Locals Say the Parade Stays

After word spread about its possible cancellation, residents spoke out about their feelings regarding the township’s annual Memorial Day Parade. Of the several Verona and Cedar Grove residents who spoke with the Times this week, a majority were not happy about the suggestion to end the traditional march down Pompton Avenue.

At last week’s council meeting, Cedar Grove Councilman Joseph Chiusolo suggested the cancellation of the Memorial Day parade due mainly to the lack of military involvement.

Chiusolo based his opinion on past Memorial Day celebrations, which consisted of participation from the local VFW post, a memorial service held for fallen soldiers, speeches made by Cedar Grove residents and a large military presence in the parade.

“We don’t have that presence anymore,” Chiusolo said.

But local residents failed to see Chiusolo’s logic.

“It’s unfair to cancel the [parade] because there isn’t enough military participating,” said Lenny Vega, a veteran and Cedar Grove resident.

“That’s like cancelling Halloween because there aren’t enough kids trick-or-treating.”

Chiusolo and Councilman John Zunic agreed that the parade didn’t seem necessary after evaluating that about $5,000 is spent annually on an event that no longer serves its purpose.

The “true meaning of Memorial Day” is diminishing year by year, according to Chiusolo, who said Memorial Day is being used as a day-off for shopping and barbeques rather than for honoring those who served and died for the country.

Still, the community is leaning more toward Councilman Peter Tanella’s approach to simply revamp the parade to both satisfy the community and honor Memorial Day.

“Cancelling the parade is not an option,” Tanella said last week, adding that he remembers being excited about the march as a child.

Like Tanella, Verona resident Jane Pierce and Cedar Grove resident Jane Ballinger care about the kids’ experience more than anything.

“Kids love the parade.

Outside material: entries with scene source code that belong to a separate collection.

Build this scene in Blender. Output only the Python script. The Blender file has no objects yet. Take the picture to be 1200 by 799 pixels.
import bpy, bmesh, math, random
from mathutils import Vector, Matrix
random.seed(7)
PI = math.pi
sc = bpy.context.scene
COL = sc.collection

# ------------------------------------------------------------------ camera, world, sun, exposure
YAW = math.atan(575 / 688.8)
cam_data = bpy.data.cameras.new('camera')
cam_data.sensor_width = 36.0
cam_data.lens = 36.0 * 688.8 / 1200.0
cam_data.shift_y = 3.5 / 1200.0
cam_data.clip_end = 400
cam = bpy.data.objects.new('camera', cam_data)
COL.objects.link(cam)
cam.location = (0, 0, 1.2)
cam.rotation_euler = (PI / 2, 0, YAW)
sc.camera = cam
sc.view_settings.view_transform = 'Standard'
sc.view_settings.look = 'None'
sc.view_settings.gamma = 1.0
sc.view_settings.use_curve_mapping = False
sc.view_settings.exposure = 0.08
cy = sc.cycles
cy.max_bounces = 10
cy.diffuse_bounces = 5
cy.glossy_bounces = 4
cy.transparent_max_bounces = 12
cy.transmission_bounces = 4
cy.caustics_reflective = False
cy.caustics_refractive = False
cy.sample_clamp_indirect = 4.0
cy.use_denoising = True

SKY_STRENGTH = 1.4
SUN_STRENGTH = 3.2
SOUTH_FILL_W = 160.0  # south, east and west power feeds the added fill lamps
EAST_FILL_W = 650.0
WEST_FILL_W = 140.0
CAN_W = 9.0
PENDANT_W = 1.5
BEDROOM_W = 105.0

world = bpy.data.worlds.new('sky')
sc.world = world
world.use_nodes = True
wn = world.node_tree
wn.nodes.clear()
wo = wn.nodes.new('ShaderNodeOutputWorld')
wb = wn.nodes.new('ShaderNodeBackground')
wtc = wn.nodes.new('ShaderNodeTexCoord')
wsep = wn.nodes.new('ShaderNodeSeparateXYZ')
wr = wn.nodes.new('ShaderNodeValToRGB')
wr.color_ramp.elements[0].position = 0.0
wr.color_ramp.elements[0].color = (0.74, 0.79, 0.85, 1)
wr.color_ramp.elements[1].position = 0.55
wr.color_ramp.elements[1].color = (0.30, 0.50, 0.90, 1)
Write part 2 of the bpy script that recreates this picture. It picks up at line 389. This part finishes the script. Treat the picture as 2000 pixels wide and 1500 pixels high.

I wouldn’t discontinue it,” Pierce said. “That would be kind of sad and pathetic. I take my kids to the Verona parade and we always have a great time.”

Ballinger had similar comments, but also considered Chiusolo’s point. “The young kids, baseball teams, and the little ones look forward to the parade. And although it’s crowded, we have the Town Hall space that we can use to observe and honor the day.

“We should revamp the parade because it represents our pride as a town,” Ballinger said.

During last week’s council meeting, Chiusolo maintained that “our VFW has become almost non-existent – there is no military station for them or current members of the armed forces.”

However, newly seated VFW Commander Fred Urban says otherwise.

Taking office at the VFW convention in Wildwood this past Saturday, June 21, Urban is excited about his new position and is looking to “make a change in direction for the Post,” he told the Times this week.

Now meeting in the homes of VFW members since the collapse of the post’s Pompton Avenue location this past winter, Urban is planning new forms of outreach to “bring in more members [specifically] younger veterans coming back from several wars since Afghanistan.”

While Urban wants to keep the parade, he feels it should be changed in order to truly “honor those who died in battle,” he said.

“Its about time Americans start taking care of Americans. If the parade is a symbol that we care about, we should have it,” said Angela Maguire, a Cedar Grove resident and patriot.

A crowd watches as the Cedar Grove Memorial Day Parade goes down Pompton Avenue in 2012.